How to calculate the thickness of a mesh

Question

I have models of some helmets that were laser scanned inside and out to create a full representation. I would like to create a texture for the mesh of each that represents the thickness of the helmet, somewhat like a 'heatmap' for thickness. I realize the calculation of thickness is not straightforward, but what I'm looking to calculate is the thickness of the metal of the helmet.

Can anyone please recommend a software/workflow which can be used to achieve this? Open source preferred, currently using Blender, Meshlab, and Slice 3D, but will use whatever is necessary.

Answer 1

There are at least two methods how to measure the thickness of an object with boundary given as a mesh as explained in "Shrinking sphere: A parallel algorithm for computing the thickness of 3D objects" article:

1. Ray method, which casts a ray inside the mesh and measures the distance where it encounters with a triangle from the opposite side.

2. Maximal inscribed sphere method, which in each point finds the sphere fully located inside the object and touching it in that point in some other point.

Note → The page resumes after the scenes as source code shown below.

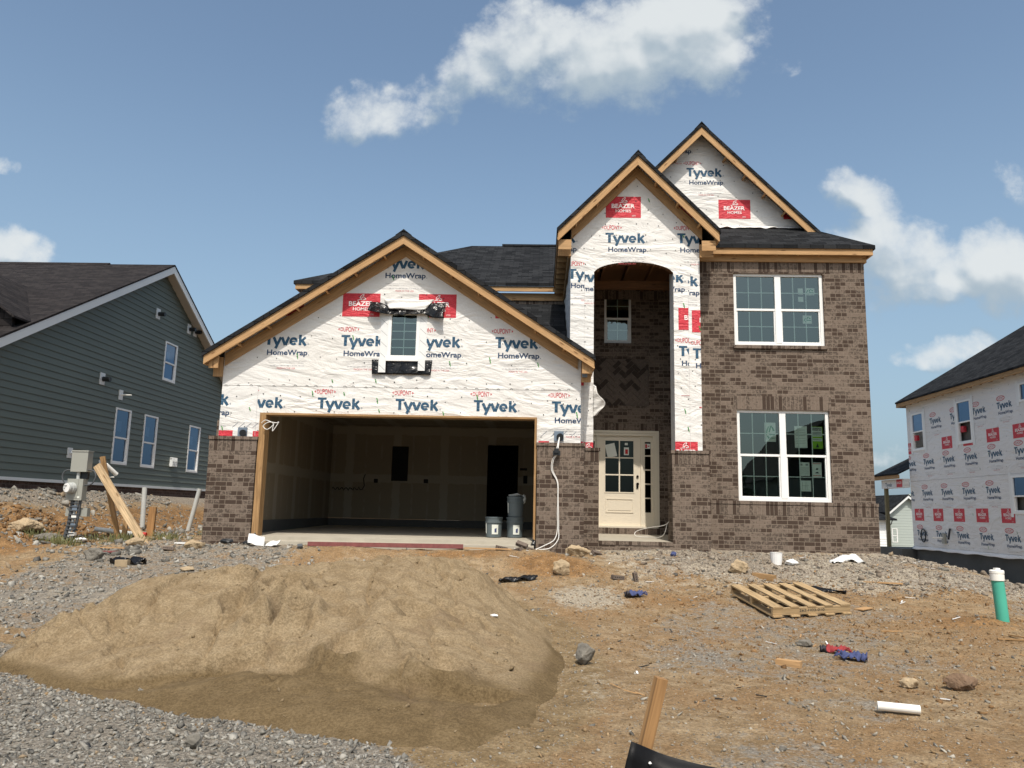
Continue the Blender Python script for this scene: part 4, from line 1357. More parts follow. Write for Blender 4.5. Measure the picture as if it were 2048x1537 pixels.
# ---- porch: wrapped arch front
PXC, PAP, PSL = 1.852, 8.665, 1.01
def proof(x):
    return PAP - PSL * abs(x - PXC)
def arch(x):
    t = (x - 1.795) / 0.78
    return 6.235 + 0.262 * math.sqrt(max(0.0, 1 - t * t * 0.96)) - 0.262 * 0.2 + 0.052
B = MB(); pl = S(CY)
XS = [0.555, 1.015] + [1.015 + 1.56 * k / 24 for k in range(1, 24)] + [2.575, 3.09]
XS = sorted(set(XS + [PXC]))
for a, b in zip(XS[:-1], XS[1:]):
    if 1.0 < (a + b) / 2 < 2.58:
        B.face([pl(a, 0, arch(a)), pl(b, 0, arch(b)), pl(b, 0, proof(b) - .05), pl(a, 0, proof(a) - .05)])
    else:
        B.face([pl(a, 0, 2.72), pl(b, 0, 2.72), pl(b, 0, proof(b) - .05), pl(a, 0, proof(a) - .05)])
for x in (0.555, 1.015, 2.575, 3.09):
    zt = proof(x) - .05 if x in (0.555, 3.09) else arch(x)
    B.face([pl(x, 0, 2.72), pl(x, 0.46, 2.72), pl(x, 0.46, zt), pl(x, 0, zt)])
for x0, x1 in ((0.555, 1.015), (2.575, 3.09)):
    B.face([pl(x0, 0.46, 2.72), pl(x1, 0.46, 2.72), pl(x1, 0.46, 6.4), pl(x0, 0.46, 6.4)])
tri = [(0.555, 6.42), (3.09, 6.42), (3.09, proof(3.09) - .05), (PXC, PAP - .06), (0.555, proof(0.555) - .05)]
for a in (1.24, 2.662):
    pr_text(B, pl, a, 7.10, tri)
    pr_box(B, pl, a + 0.005, 7.415, tri)
pr_text(B, pl, -0.14, 7.10, tri, small=False)
LA, LB = rect(0.555, 0.83, 2.75, 6.60), rect(0.83, 1.015, 2.75, 6.235)
pr_text(B, pl, 0.505, 6.345, LA); pr_text(B, pl, 0.565, 6.285, LB); pr_box(B, pl, 0.505, 5.0 - 1.0, LA)
pr_box(B, pl, 0.45, 2.47, LA); pr_box(B, pl, 0.56, 2.46, LB)
RA, RB = rect(2.575, 2.862, 2.75, 6.24), rect(2.862, 3.09, 2.75, 6.42)
pr_text(B, pl, 1.99, 6.295, RA); pr_text(B, pl, 2.272, 6.225, RB)
pr_box(B, pl, 2.665, 5.13, RA); pr_box(B, pl, 2.925, 5.085, RB, 0.9)
pr_text(B, pl, 2.665, 4.815, RA); pr_text(B, pl, 2.935, 4.77, RB)
pr_box(B, pl, 2.40, 2.505, rect(2.575, 3.0, 2.75, 6.24))
flat(B, pl, [rect(2.70, 2.86, 3.83, 3.84), rect(3.04, 3.085, 3.60, 3.625)], 8, IO * 1.4)
flat(B, pl, [rect(0.828, 0.832, 2.8, 6.3), rect(2.860, 2.864, 2.8, 6.3)], 5, IO * 1.4)
staples(B, pl, 0.6, 3.05, 2.85, 8.1, lambda x, z: (x < 0.98 or x > 2.62 or z > 6.6) and z < proof(x) - .5, 0.27, 8, 0.22)
B.build('house_wrap', WRAP, H)
# arch framing seen from below
B = MB()
AX_ = [1.015 + 1.56 * k / 24 for k in range(25)]
for a, b in zip(AX_[:-1], AX_[1:]):
    B.face([(a, CY + .002, arch(a) - .002), (b, CY + .002, arch(b) - .002), (b, CY + .14, arch(b) - .002), (a, CY + .14, arch(a) - .002)])
    if int(a * 15) % 2 == 0:
        B.box(a, a + .038, CY + .03, CY + .13, arch(a) - .028, arch(a) - .003)
for a, b in zip(AX_[:-1], AX_[1:]):
    B.face([(a, CY + .14, arch(a) - .002), (b, CY + .14, arch(b) - .002), (b, CY + .14, 6.75), (a, CY + .14, 6.75)])
B.build('arch_framing', 'timber_shaded', H, 'grain')
B = MB(); B.box(0.65, 2.93, 16.15, 16.28, 6.30, 6.46)
B.build('porch_beam', 'timber_shaded', H, 'grain')
B = MB(); B.box(0.6, 3.0, 15.13, 17.39, 6.72, 6.76)
for k in range(5):
    B.box(0.75 + k * .5, 0.79 + k * .5, 15.46, 17.38, 6.58, 6.715)
B.build('porch_ceiling', 'timber_shaded', H, 'grain')
prf = gable_roof('porch_roof', PXC, PAP, PSL, 1.59, 1.59, 14.61, 18.2, CY, 0.41, 0.19, 0.60, first=0.55)
for x0, x1 in ((0.30, 0.553), (3.092, 3.36)):
    B = MB(); B.box(x0, x1, 14.72, 14.76, 6.66, 6.86)
    B.build('eave_block', 'pine', prf, 'grain')
    B = MB(); B.box(x0, x1, 14.94, 14.98, 6.60, 6.86)
    B.build('eave_block', 'pine', prf, 'grain')
# rafter tails along the west eave
for k in range(8):
    y = 15.3 + k * 0.40
    B = MB(); B.box(0.30, 0.55, y, y + .038, 6.72, 6.86)
    B.build('rafter_tail', 'pine_old', prf, 'grain')
B = MB(); B.box(0.50, 0.551, 15.0, 18.28, 6.58, 6.83)
B.build('frieze_board', 'pine_old', prf, 'grain')
# wrapped west flank of the entry block with a ragged torn edge
def flank(u, v):
    y = 14.985 + u * 3.27
    rag = 0.035 * math.sin(v * 60) * max(0, u - 0.9) * 10 + 0.02 * math.sin(v * 147)* max(0, u - 0.9) * 10
    return (0.556 - 0.02 * math.sin(u * 17 + v * 31) * u - 0.05 * max(0, u - .85) * (1 + math.sin(v * 43)), y + rag - 0.0, 4.5 + v * 2.25)
sheet('wrap_flank', 'wrap', flank, 50, 60, H)
# loose tongue of wrap beside the garage eave
def tongue(u, v):
    b = 4.02 - v * 0.62
    w = 0.055 + 0.17 * math.exp(-((v - 0.62) / 0.26) ** 2)
    return (1.012 + u * w, CY - 0.02 - 0.09 * u * math.sin(v * 3.1) - 0.015 * math.sin(v * 19 + u * 5), b + 0.06 * u * (v - .5))
sheet('wrap_tongue', 'wrap', tongue, 10, 24, H)

# porch recess: back wall, side walls, floor, steps
PW = (1.418, 2.028, 5.375, 6.57); DR = (0.97, 2.562, 1.285, 3.335)
DY = 17.4
B = MB()
HB = (0.92, 2.42, 3.95, 5.02)
wall_cells(B, S(DY), 0.60, 2.96, 1.0, 6.80, [PW, DR, HB], 0.2, 0, 0.12)
B.build('brick_wall', 'brick', H)
B = MB(); B.box(2.94, 3.08, 15.43, 17.5, 0.9, 6.80)
B.build('brick_wall', 'brick', H)
B = MB(); B.box(0.56, 0.64, 15.43, 17.5, 0.9, 6.80)
B.build('brick_wall', 'brick', H)
soldier(S(DY), 0.65, 2.95, 6.40, 6.60)
soldier(S(DY), 0.90, 2.65, 3.345, 3.548)
B = MB(); B.box(1.37, 2.08, DY - .04, DY + .05, 5.305, 5.372)
B.build('window_sill', 'soldier', H)
# herringbone panel with rowlock border
B = MB(); B.box(HB[0], HB[1], DY + 0.028, DY + 0.1, HB[2], HB[3], 1)
bl, bw = 0.2032, 0.1016 * 0.78
c45 = math.sqrt(0.5)
rr = random.Random(12)
cl = rect(HB[0] + .004, HB[1] - .004, HB[2] + .004, HB[3] - .004)
W_ = bl / 2.0
for i in range(-16, 17):
    for j in range(-16, 17):
        for o_ in (0, 1):
            if o_ == 0 and (i - j) % 4 == 0:
                r0 = (i, j, i + 2, j + 1)
            elif o_ == 1 and (i - j) % 4 == 3:
                r0 = (i, j, i + 1, j + 2)
            else:
                continue
            g = 0.05
            q = [(r0[0] + g, r0[1] + g), (r0[2] - g, r0[1] + g), (r0[2] - g, r0[3] - g), (r0[0] + g, r0[3] - g)]
            q = [((x - y) * c45 * W_ + (HB[0] + HB[1]) / 2, (x + y) * c45 * W_ + (HB[2] + HB[3]) / 2) for x, y in q]
            q = clip_poly(q, cl)
            if len(q) >= 3:
                f = S(DY)
                dk = 2 if rr.random() < 0.3 else 0
                B.face([f(x, 0.012, y) for x, y in q], dk)
                for k in range(len(q)):
                    a, b = q[k - 1], q[k]
                    B.face([f(b[0], .012, b[1]), f(b[0], .029, b[1]), f(a[0], .029, a[1]), f(a[0], .012, a[1])], dk)
MAT['brick_face'] = m_plain('brick_face', (0.135, 0.104, 0.083), 0.92, 0.5, 28.0, 0.5)
MAT['brick_face_dark'] = m_plain('brick_face_dark', (0.050, 0.035, 0.027), 0.92, 0.4, 28.0, 0.5)
MAT['mortar'] = m_plain('mortar', (0.20, 0.16, 0.125), 0.95, 0.15, 20.0, 0.3)
B.build('herringbone_panel', ['brick_face', 'mortar', 'brick_face_dark'], H)
wp = window(H, S(DY), *PW, 0.03, 2, 2, rail=0.48, fw=0.05)
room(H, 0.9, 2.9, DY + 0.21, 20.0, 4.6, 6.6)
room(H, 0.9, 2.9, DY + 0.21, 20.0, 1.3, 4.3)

B = MB()
P = [(0.64, 14.94, 1.060), (2.94, 14.94, 1.060), (2.94, 17.40, 1.135), (0.64, 17.40, 1.135)]
B.slab(P, 0.3)
B.build('porch_slab', 'concrete', H)
B = MB(); B.box(1.122, 2.50, 14.905, 15.2, 0.5, 0.99)
pb = B.build('brick_wall', 'brick', H)
B = MB(); B.box(1.122, 2.499, 14.895, 14.945, 0.995, 1.066)
B.build('rowlock_course', 'soldier', H)
B = MB(); B.box(0.92, 2.62, 17.22, 17.43, 1.0, 1.262)
B.build('door_step', 'soldier', H)

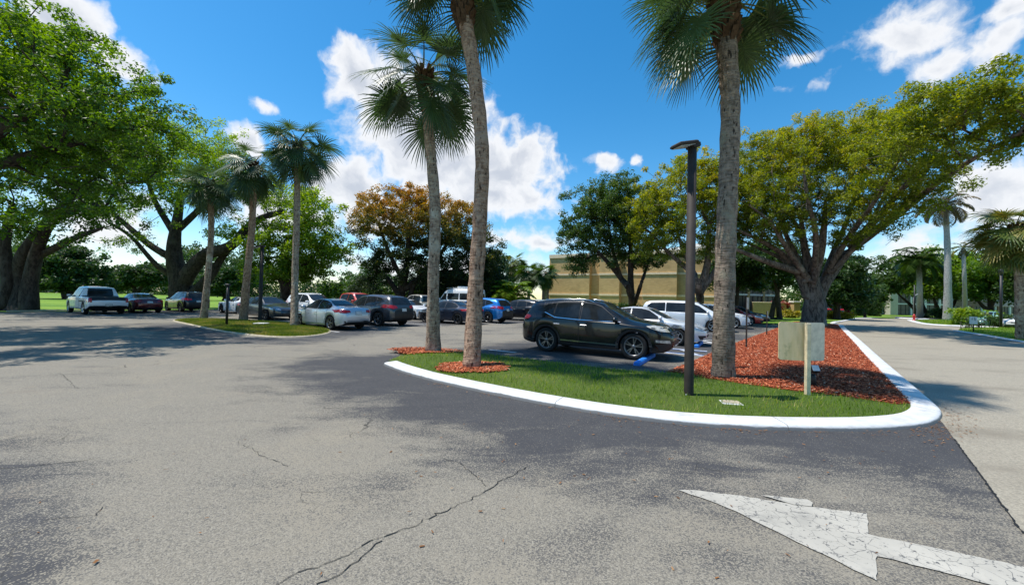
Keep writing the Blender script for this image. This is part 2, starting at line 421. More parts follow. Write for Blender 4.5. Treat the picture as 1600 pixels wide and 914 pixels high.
    col = b.mix(b.math('MULTIPLY', b.ss(b.noise(c, .5, 5, .6), .45, .75), .4), br.outputs['Color'], (.25, .17, .08))
    M['brick'] = b.done(b.pbsdf(col, .9, 0, .2, b.bump(br.outputs['Fac'], -.5, .02)))
    M['band'] = plain('cream_band', (.86, .68, .46), .8, 0, .3, .1)
    M['dark'] = plain('recess_shade', (.035, .033, .03), .7, 0, .3, .3)  # near-black tone stands in for shade inside the recess
    M['screen'] = plain('balcony_screen', (.05, .045, .04), .35, 0, .5, .3, 1)
    M['stucco'] = plain('beige_stucco', (.46, .42, .33), .85, 0, .3, .1)
    M['tan'] = plain('tan_stucco', (.45, .31, .15), .85, 0, .3, .1)
    M['slabwhite'] = plain('white_slab', (.70, .68, .63), .7, 0, .3, .08)
    # barks and leaves
    M['bark_dark'] = barkmat('bark_dark', (.028, .021, .017), (.07, .055, .044), (.09, .076, .062))  # tones darkened slightly for the shade on the stems
    M['bark_grey'] = barkmat('bark_grey', (.06, .047, .04), (.19, .155, .13), (.28, .245, .21))
    M['palm1'] = palmbark('palm_bark_grey', (.18, .12, .085), (.46, .36, .26), (.50, .44, .34))
    M['palm2'] = palmbark('palm_bark_brown', (.19, .11, .07), (.48, .32, .22), (.38, .27, .20))
    M['palm3'] = palmbark('palm_bark_dusky', (.13, .095, .07), (.35, .265, .20), (.29, .25, .18))
    M['royal'] = palmbark('royal_bark', (.26, .25, .24), (.42, .41, .40), (.34, .33, .31))
    M['boot'] = plain('palm_boots', (.085, .048, .026), .9, 0, .2, .4, 10, .5, 30)
    M['sabal'] = leafmat('sabal_frond', [(0, (.030, .062, .020)), (.5, (.06, .105, .032)), (.85, (.10, .15, .05)), (1, (.20, .17, .07))], .42, .26, .55)
    M['sabal_y'] = leafmat('sabal_frond_aged', [(0, (.03, .07, .016)), (.45, (.09, .13, .025)), (.7, (.28, .24, .06)), (1, (.22, .12, .05))], .4, .25, .45)
    M['deadfrond'] = leafmat('dead_frond', [(0, (.16, .12, .07)), (.6, (.25, .20, .13)), (1, (.09, .06, .035))], .8, .1, .2)
    M['stalk'] = plain('frond_stalk', (.12, .15, .035), .5, 0, .4, .25)
    M['lf_bright'] = leafmat('leaf_bright', [(0, (.028, .065, .008)), (.4, (.075, .155, .014)), (.75, (.17, .28, .024)), (1, (.27, .36, .05))], .45, .46)
    M['lf_fresh'] = leafmat('leaf_fresh', [(0, (.05, .10, .010)), (.4, (.12, .21, .016)), (.75, (.22, .33, .026)), (1, (.32, .40, .05))], .45, .48)
    M['lf_mid'] = leafmat('leaf_mid', [(0, (.022, .052, .010)), (.5, (.048, .095, .016)), (.85, (.085, .145, .025)), (1, (.15, .17, .04))], .45, .33)
    M['lf_dark'] = leafmat('leaf_dark', [(0, (.016, .040, .011)), (.5, (.034, .074, .016)), (.85, (.065, .115, .025)), (1, (.11, .14, .035))], .45, .34)
    M['lf_olive'] = leafmat('leaf_olive', [(0, (.075, .105, .014)), (.35, (.15, .20, .022)), (.65, (.28, .29, .03)), (.87, (.50, .40, .04)), (1, (.48, .25, .04))], .45, .5)
    M['lf_orange'] = leafmat('leaf_orange', [(0, (.018, .036, .010)), (.30, (.035, .060, .013)), (.5, (.14, .13, .02)), (.72, (.33, .22, .035)), (1, (.38, .20, .045))], .5, .4)
    M['lf_lime'] = leafmat('leaf_lime', [(0, (.07, .14, .012)), (.5, (.15, .25, .018)), (1, (.33, .38, .04))], .45, .4)
    M['lf_red'] = leafmat('leaf_red', [(0, (.09, .012, .015)), (.6, (.30, .02, .03)), (1, (.10, .10, .03))], .45, .35)
    M['lf_yellow'] = leafmat('leaf_yellow', [(0, (.10, .13, .015)), (.5, (.32, .28, .03)), (1, (.45, .33, .04))], .45, .35)
    # car stuff
    M['glass'] = NB('car_glass'); b = M['glass']; M['glass'] = b.done(b.pbsdf(b.mix(b.ss(b.noise(b.coord(), 3, 3), .3, .7), (.010, .013, .015), (.02, .024, .027)), .03, 0, .32))
    M['trim'] = plain('black_trim', (.018, .018, .019), .55, 0, .4, .2)
    M['seam'] = plain('panel_gap', (.006, .006, .006), .8)
    M['tyre'] = plain('tyre_rubber', (.018, .018, .018), .85, 0, .2, .25, 12)
    M['alloy'] = plain('alloy_wheel', (.45, .46, .47), .3, .85, .5, .1)
    M['midalloy'] = plain('grey_alloy', (.20, .20, .205), .3, .85, .5, .1)
    M['darkalloy'] = plain('dark_alloy', (.05, .05, .052), .35, .6, .5, .2)
    M['chrome'] = plain('chrome', (.75, .76, .78), .12, 1, .5, .05)
    M['headlamp'] = plain('headlamp_glass', (.50, .48, .42), .1, .2, .8, .25, 14)
    M['clearlamp'] = plain('clear_headlamp', (.38, .41, .44), .08, .5, .8, .35, 16)
    M['taillamp'] = plain('taillamp_red', (.40, .012, .015), .12, 0, .7, .3, 14)
    M['plate'] = plain('number_plate', (.55, .56, .55), .5, 0, .4, .25, 30)
build_mats()

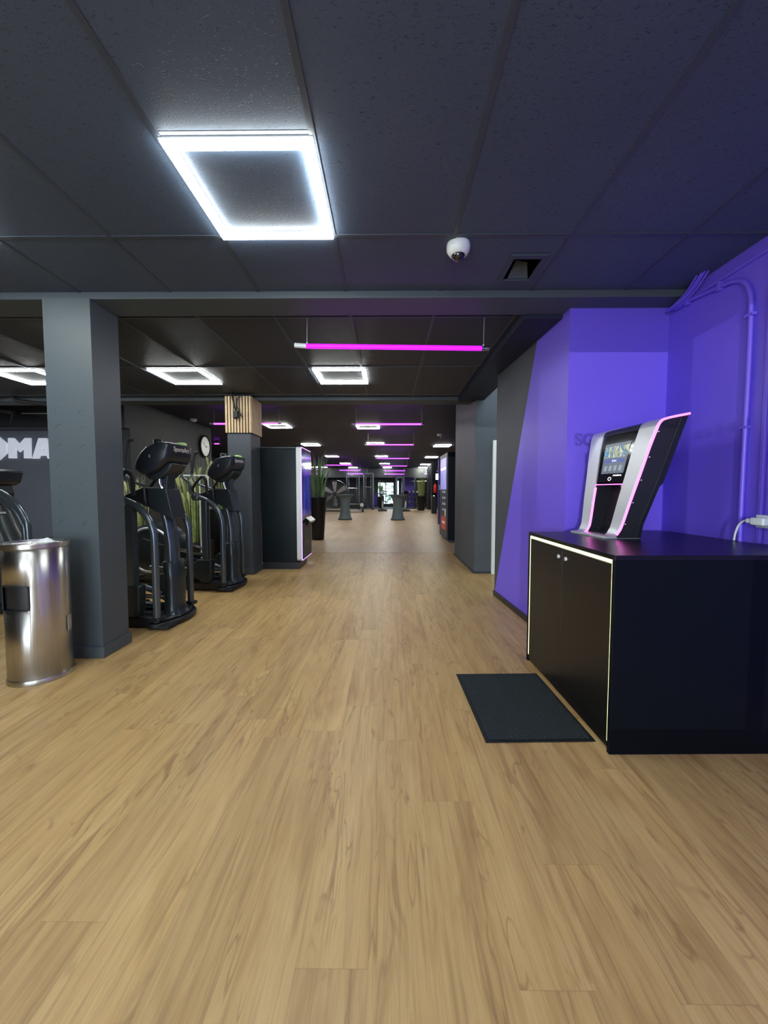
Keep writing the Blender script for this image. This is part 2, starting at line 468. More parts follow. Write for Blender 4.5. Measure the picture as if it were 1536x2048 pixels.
def text_mesh(name, s, size, m, parent=None, mtx=None, depth=0.001, align='CENTER', bold=0.0):
    cu = bpy.data.curves.new(name, 'FONT'); cu.body = s; cu.size = size; cu.extrude = depth
    cu.align_x = align; cu.align_y = 'CENTER'; cu.offset = bold
    t = bpy.data.objects.new(name + '_src', cu); col.objects.link(t)
    dg = bpy.context.evaluated_depsgraph_get(); dg.update()
    me = bpy.data.meshes.new_from_object(t.evaluated_get(dg))
    bpy.data.objects.remove(t); bpy.data.curves.remove(cu)
    me.materials.clear(); me.materials.append(M[m])
    if mtx is not None: me.transform(mtx)
    o = bpy.data.objects.new(name, me); col.objects.link(o)
    if parent is not None: o.parent = parent
    return o

# pixel ray -> point on a plane of the room (used to survey positions)
_fw0 = Vector((-math.sin(YAW), math.cos(YAW), 0)); _rt = Vector((math.cos(YAW), math.sin(YAW), 0)); _u0 = Vector((0, 0, 1))
_fw = _fw0 * math.cos(PITCH) - _u0 * math.sin(PITCH); _up = _fw0 * math.sin(PITCH) + _u0 * math.cos(PITCH)
_c = Vector((0, 0, CAM_H))
def _ray(x, y): return _fw + _rt * ((x - 768) / F_PX) + _up * ((1024 - y) / F_PX)
def on_z(x, y, z=0.0): r = _ray(x, y); return _c + r * ((z - CAM_H) / r.z)
def on_y(x, y, Y): r = _ray(x, y); return _c + r * (Y / r.y)
def on_x(x, y, X): r = _ray(x, y); return _c + r * (X / r.x)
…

Here is an example of their results on Dragon mesh (red - small thickness, green - large thickness).

Ray method:

Maximal inscribed sphere method:

As you can see Ray method always returns same or a larger value than Maximal inscribed sphere method, but Ray method is faster to compute.

Can anyone please recommend a software/workflow which can be used to achieve this? Open source preferred, currently using Blender, Meshlab, and Slice 3D, but will use whatever is necessary.

Both methods can be found e.g. in MeshInspector software, and open source MeshLib library (see MeshLib/source/MRMesh/MRMeshThickness.h) in its foundation, in which I had pleasure to contribute.

Answer 2

MeshLab has the Shape Diameter Function that computes what is a good generic definition of the thickness of a mesh. For an example of its usage, follow this example inside MeshLab (each line one filter):

• create a sphere (subdiv lev 2)
• apply random displacement to vertexes (displacement 2%)
• apply loop subdivision (3 iter) to get a smooth wavy sphere)
• create another smaller smooth sphere (radius 0.9, subdiv 5)
• invert this sphere
• flatten the two layers into a single mesh (at this point you have a single mesh composed by two concentric spheres, one inside, perfectly round and one outside wavy)
• apply Shape Diameter function (256 sample, 60 degree cone radius)
• apply Colorize by vertex quality

The result is encoded in quality and here you see it mapped into color; you can see how thicker regions correctly correspond to larger quality values.